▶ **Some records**
• • •

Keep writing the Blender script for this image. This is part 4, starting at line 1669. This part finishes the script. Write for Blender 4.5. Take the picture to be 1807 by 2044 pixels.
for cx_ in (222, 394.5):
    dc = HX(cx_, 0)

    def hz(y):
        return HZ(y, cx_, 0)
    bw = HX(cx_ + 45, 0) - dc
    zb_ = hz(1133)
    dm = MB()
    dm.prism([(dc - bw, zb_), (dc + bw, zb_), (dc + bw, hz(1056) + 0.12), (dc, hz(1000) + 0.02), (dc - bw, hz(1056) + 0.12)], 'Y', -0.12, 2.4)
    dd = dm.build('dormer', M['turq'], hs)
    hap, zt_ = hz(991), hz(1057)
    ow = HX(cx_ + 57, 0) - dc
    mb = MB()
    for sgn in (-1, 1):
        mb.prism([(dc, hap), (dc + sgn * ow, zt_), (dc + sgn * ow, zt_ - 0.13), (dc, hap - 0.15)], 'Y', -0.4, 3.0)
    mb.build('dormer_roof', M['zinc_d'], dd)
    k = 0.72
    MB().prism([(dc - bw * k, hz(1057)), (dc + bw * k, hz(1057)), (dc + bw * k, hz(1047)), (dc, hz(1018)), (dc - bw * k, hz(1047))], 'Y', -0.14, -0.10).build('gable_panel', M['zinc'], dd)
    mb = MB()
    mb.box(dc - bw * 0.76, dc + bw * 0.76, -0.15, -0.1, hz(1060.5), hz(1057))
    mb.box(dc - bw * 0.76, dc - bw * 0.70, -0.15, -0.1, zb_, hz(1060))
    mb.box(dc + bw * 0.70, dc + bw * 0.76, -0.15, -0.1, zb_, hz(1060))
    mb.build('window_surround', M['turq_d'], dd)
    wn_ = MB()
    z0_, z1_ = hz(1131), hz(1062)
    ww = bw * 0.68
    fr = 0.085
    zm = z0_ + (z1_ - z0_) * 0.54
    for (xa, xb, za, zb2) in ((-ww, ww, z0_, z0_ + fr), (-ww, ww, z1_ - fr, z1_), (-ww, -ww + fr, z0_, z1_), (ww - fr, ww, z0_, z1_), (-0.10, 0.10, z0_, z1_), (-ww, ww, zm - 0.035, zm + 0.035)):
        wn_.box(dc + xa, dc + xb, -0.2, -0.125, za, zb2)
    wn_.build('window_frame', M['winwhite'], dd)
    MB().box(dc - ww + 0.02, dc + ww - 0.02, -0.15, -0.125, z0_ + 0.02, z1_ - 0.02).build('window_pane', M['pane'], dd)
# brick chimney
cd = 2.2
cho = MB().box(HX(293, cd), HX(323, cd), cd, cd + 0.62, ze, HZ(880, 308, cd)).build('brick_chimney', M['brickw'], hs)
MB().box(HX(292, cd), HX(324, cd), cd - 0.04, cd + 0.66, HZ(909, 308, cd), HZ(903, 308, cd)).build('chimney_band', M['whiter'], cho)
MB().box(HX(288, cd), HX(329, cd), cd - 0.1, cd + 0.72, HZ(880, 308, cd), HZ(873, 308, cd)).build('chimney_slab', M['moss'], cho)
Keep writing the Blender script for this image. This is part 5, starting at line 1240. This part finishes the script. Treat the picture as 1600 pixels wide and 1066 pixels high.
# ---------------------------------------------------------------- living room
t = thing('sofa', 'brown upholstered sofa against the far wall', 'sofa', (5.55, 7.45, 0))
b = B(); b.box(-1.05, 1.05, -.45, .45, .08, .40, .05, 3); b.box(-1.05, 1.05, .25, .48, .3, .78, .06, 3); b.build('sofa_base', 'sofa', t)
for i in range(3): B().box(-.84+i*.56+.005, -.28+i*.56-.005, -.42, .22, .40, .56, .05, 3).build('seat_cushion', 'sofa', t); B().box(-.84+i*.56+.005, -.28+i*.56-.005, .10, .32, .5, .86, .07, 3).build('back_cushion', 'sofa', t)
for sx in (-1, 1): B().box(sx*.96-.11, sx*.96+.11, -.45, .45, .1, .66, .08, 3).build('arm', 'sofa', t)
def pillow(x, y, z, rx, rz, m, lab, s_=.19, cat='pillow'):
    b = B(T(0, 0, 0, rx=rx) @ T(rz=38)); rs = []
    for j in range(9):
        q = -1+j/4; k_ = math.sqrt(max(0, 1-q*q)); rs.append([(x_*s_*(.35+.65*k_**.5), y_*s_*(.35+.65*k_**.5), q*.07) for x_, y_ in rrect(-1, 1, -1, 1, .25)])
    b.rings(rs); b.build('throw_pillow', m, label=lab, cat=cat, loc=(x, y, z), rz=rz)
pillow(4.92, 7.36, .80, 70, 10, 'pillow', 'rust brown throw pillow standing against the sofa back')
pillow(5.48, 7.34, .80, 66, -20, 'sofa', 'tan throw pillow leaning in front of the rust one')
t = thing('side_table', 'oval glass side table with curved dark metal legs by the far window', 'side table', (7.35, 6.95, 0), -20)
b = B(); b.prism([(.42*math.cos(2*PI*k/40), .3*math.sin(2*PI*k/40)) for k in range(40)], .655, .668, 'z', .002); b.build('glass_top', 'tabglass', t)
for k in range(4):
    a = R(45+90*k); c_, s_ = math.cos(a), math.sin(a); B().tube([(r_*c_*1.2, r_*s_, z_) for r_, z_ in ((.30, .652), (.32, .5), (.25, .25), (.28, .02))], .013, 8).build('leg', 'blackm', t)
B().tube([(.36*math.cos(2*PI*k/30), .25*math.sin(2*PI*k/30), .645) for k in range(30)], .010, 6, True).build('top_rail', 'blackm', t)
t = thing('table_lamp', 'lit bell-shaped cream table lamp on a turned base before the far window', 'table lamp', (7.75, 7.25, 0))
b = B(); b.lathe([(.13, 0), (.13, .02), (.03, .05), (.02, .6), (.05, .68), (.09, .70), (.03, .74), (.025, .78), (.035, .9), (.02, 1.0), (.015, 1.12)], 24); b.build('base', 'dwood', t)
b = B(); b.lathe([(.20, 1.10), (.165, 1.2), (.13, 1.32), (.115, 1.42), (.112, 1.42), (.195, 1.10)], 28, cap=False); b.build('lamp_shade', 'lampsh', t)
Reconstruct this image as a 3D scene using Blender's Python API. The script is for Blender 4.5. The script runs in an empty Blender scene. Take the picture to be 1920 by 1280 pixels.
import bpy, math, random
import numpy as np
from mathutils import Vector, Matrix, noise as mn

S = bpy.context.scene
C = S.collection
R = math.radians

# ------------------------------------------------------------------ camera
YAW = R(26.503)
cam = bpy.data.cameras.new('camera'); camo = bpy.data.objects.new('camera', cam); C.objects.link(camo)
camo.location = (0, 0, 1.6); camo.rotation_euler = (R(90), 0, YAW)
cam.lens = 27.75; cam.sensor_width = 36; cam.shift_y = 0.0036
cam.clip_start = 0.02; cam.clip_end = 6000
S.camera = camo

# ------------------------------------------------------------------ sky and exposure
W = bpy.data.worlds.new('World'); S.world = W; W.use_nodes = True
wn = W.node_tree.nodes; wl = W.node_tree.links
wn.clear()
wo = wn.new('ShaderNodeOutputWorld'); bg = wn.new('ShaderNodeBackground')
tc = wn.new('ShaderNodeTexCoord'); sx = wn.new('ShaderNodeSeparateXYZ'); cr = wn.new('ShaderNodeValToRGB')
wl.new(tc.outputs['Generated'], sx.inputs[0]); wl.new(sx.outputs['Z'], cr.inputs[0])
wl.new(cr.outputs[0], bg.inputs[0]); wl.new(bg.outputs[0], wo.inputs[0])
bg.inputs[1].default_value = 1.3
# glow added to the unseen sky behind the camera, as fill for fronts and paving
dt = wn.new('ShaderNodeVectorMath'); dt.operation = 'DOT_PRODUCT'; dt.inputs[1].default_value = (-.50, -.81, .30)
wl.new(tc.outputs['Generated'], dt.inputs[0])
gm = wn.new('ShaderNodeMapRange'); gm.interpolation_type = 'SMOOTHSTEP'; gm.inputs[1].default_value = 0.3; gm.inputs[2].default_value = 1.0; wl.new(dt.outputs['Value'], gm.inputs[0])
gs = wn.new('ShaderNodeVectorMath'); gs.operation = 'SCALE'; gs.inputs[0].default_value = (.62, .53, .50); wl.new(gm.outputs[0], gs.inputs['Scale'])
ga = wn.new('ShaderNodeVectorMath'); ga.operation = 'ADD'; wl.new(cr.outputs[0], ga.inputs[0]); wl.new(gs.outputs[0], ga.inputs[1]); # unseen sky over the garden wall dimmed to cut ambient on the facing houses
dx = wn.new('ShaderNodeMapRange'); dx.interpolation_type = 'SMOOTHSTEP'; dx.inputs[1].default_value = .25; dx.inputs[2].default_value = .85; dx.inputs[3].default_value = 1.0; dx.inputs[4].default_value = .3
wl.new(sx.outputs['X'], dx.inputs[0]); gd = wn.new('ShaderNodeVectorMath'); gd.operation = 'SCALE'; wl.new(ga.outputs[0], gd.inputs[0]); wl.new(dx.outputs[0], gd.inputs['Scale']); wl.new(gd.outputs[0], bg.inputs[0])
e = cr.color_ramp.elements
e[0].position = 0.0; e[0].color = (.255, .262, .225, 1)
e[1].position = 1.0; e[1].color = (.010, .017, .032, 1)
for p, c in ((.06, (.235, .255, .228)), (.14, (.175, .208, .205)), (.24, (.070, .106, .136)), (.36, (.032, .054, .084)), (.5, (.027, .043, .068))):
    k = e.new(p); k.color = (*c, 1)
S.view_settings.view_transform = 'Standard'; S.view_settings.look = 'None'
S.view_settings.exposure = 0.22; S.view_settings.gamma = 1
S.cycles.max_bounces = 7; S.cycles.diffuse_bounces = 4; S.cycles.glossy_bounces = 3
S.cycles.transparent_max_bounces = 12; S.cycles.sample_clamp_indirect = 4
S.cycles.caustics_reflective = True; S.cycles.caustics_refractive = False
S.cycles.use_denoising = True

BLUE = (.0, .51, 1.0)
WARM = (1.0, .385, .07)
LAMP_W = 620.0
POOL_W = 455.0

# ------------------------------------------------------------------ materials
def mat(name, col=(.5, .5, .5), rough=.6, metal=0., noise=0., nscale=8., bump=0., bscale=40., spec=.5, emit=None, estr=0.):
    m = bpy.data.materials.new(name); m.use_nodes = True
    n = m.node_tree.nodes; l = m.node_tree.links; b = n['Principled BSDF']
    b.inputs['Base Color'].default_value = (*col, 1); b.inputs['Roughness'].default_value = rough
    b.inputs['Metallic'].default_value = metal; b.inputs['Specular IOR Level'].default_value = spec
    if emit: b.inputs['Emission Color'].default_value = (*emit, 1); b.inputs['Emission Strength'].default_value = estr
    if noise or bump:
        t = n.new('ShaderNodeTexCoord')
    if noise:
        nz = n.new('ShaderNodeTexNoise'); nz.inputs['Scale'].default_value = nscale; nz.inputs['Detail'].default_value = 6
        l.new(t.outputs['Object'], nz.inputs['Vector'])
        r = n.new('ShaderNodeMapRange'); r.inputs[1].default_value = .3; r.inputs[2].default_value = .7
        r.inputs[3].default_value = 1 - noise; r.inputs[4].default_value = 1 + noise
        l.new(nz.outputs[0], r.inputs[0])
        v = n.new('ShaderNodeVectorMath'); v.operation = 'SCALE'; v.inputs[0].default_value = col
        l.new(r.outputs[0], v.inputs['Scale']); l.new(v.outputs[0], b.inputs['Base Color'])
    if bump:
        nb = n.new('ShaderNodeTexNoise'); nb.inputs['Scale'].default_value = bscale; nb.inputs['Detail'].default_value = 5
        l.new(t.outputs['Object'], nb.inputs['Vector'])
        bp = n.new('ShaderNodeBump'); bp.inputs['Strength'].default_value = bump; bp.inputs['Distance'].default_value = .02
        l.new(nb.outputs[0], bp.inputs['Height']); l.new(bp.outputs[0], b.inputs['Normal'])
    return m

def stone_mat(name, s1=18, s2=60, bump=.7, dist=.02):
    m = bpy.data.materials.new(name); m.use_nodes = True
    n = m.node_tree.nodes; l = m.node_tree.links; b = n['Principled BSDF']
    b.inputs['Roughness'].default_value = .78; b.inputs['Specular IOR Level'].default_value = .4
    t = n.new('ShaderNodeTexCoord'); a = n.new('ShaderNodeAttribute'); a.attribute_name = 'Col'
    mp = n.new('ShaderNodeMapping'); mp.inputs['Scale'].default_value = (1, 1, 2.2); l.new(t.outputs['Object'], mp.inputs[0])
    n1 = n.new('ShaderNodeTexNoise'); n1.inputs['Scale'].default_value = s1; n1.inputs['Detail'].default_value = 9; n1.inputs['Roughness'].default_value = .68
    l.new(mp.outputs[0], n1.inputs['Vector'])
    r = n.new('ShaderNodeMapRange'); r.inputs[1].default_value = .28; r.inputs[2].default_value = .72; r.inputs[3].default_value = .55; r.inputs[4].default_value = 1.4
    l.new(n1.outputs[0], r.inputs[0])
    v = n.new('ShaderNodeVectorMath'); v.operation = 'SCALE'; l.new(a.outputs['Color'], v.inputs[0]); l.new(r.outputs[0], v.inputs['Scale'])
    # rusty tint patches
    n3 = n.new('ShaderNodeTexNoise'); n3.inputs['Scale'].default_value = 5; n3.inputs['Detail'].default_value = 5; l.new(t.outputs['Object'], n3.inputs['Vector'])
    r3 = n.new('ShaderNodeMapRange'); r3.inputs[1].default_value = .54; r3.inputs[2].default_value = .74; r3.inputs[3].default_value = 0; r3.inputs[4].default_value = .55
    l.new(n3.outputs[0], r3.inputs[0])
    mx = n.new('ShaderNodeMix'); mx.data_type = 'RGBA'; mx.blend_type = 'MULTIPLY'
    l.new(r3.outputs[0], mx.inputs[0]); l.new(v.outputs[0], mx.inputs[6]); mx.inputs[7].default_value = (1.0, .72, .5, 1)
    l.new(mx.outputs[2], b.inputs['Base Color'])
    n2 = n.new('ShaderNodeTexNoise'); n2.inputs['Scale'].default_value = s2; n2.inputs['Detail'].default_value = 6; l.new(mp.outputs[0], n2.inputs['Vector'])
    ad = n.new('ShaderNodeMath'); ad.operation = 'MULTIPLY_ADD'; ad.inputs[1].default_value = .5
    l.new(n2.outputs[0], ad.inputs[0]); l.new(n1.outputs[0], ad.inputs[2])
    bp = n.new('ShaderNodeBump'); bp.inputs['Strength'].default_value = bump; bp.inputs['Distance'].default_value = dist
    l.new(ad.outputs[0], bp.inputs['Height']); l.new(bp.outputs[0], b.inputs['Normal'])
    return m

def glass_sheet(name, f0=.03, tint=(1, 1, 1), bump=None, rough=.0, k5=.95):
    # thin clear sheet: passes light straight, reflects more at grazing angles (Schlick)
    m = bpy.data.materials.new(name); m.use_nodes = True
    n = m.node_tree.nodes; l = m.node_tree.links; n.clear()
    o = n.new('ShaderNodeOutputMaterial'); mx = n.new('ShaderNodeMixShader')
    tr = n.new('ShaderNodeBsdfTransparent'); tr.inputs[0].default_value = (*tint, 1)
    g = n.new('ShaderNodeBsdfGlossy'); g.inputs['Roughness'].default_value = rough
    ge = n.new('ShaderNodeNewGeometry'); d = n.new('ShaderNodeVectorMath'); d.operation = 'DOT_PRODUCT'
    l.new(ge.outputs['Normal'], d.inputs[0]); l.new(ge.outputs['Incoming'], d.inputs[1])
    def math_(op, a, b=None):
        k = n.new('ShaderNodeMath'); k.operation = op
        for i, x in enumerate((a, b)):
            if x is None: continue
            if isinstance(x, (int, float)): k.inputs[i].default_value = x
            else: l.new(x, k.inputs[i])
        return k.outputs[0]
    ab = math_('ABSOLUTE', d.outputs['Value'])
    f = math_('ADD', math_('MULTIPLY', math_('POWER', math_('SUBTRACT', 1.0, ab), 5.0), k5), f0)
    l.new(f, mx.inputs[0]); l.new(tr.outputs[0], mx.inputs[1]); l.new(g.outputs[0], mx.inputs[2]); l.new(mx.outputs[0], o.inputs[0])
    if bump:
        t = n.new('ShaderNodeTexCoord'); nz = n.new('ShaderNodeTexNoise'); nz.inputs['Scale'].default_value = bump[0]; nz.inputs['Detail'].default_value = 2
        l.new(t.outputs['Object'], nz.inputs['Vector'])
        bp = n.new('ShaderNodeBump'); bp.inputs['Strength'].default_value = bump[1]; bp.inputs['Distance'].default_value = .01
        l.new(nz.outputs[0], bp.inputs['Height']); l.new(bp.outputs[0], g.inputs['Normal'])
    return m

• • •

▶ **Given exercise**
Give again, word for word, the lines of the listing, starting at its first line and ending with the line containing "dc = HX(cx_, 0)".

▶ **Right answer**
Keep writing the Blender script for this image. This is part 4, starting at line 1669. This part finishes the script. Write for Blender 4.5. Take the picture to be 1807 by 2044 pixels.
for cx_ in (222, 394.5):
    dc = HX(cx_, 0)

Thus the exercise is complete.